A new paper titled When Will AI Exceed Human Performance? Evidence from AI Experts reports some bizarre results. From the abstract:
Researchers believe there is a 50% chance of AI outperforming humans in all tasks in 45 years and of automating all human jobs in 120 years, with Asian respondents expecting these dates much sooner than North Americans.
So we should expect a 75 year period in which machines can perform all tasks better and more cheaply than humans, but can’t automate all occupations. Huh?
I suppose there are occupations that consist mostly of having status rather than doing tasks (queen of England, or waiter at a classy restaurant that won’t automate service due to the high status of serving food the expensive way). Or occupations protected by law, such as gas station attendants who pump gas in New Jersey, decades after most drivers switched to pumping for themselves.
But I’d be rather surprised if machine learning researchers would think of those points when answering a survey in connection with a machine learning conference.
Maybe the actual wording of the survey questions caused a difference that got lost in the abstract? Hmmm …
“High-level machine intelligence” (HLMI) is achieved when unaided machines can accomplish every task better and more cheaply than human workers
versus
when all occupations are fully automatable. That is, when for any occupation, machines could be built to carry out the task better and more cheaply than human workers.
I tried to convince myself that the second version got interpreted as referring to actually replacing humans, while the first version referred to merely being qualified to replace humans. But the more I compared the two, the more that felt like wishful thinking. If anything, the “unaided” in the first version should make that version look farther in the future.
Can I find any other discrepancies between the abstract and the details? The 120 years in the abstract turns into 122 years in the body of the paper. So the authors seem to be downplaying the weirdness of the results.
There’s even a prediction of a 50% chance that the occupation “AI researcher” will be automated in about 88 years (I’m reading that from figure 2; I don’t see an explicit number for it). I suspect some respondents said this would take longer than for machines to “accomplish every task better and more cheaply”, but I don’t see data in the paper to confirm that [1].

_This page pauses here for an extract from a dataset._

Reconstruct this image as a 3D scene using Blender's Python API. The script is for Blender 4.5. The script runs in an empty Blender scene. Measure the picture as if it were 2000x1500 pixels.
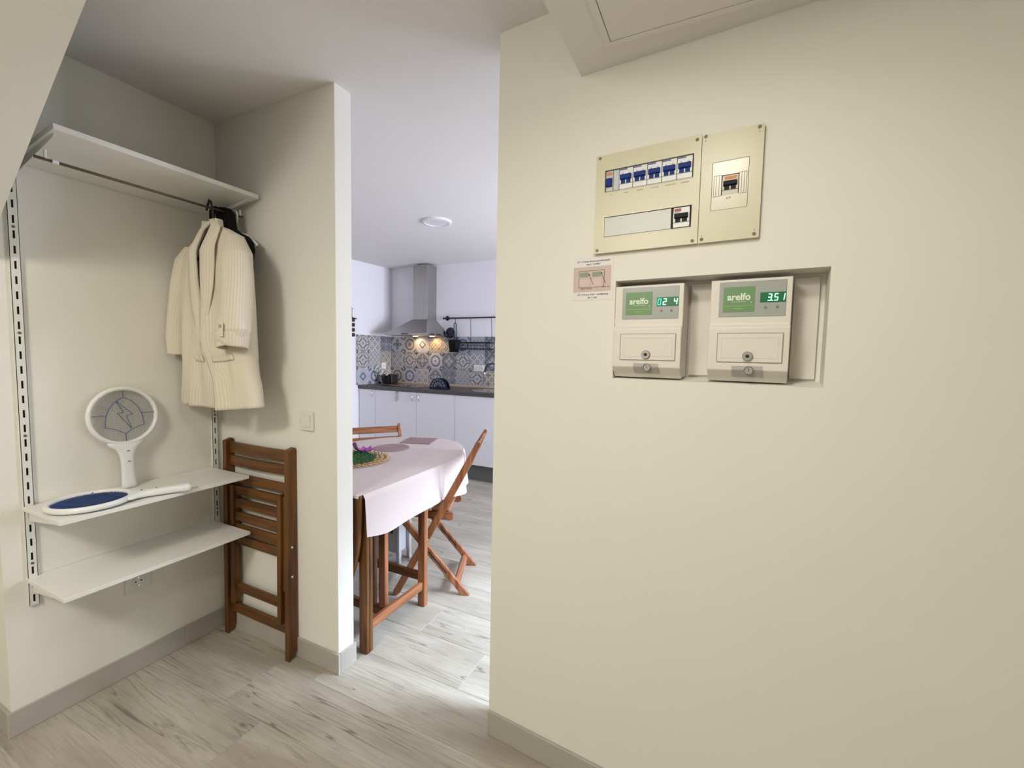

A more likely hypothesis is that researchers alter their answers based on what they think people want to hear. Researchers might want to convince their funders that AI deals with problems that can be solved within the career of the researcher [2], while also wanting to reassure voters that AI won’t create massive unemployment until the current generation of workers has retired.
That would explain the general pattern of results, although the magnitude of the effect still seems strange. And it would imply that most machine learning researchers are liars, or have so little understanding of when HLMI will arrive that they don’t notice a 50% shift in their time estimates.
The ambiguity in terms such as “tasks” and “better” could conceivably explain confusion over the meaning of HLMI. I keep intending to write a blog post that would clarify concepts such as human-level AI and superintelligence, but then procrastinating because my thoughts on those topics are unclear.
It’s hard to avoid the conclusion that I should reduce my confidence in any prediction of when AI will reach human-level competence. My prior 90% confidence interval was something like 10 to 300 years. I guess I’ll broaden it to maybe 8 to 400 years [3].
P.S. – See also Katja’s comments on prior surveys.
[1] – the paper says most participants were asked the question that produced the estimate of 45 years to HLMI, the rest got the question that produced the 122 year estimate. So the median for all participants ought to be less than about 84 years, unless there are some unusual quirks in the data.
[2] – but then why do experienced researchers say human-level AI is farther in the future than new researchers, who presumably will be around longer? Maybe the new researchers are chasing fads or get-rich-quick schemes, and will mostly quit before becoming senior researchers?
[3] – years of subjective time as experienced by the fastest ems. So probably nowhere near 400 calendar years.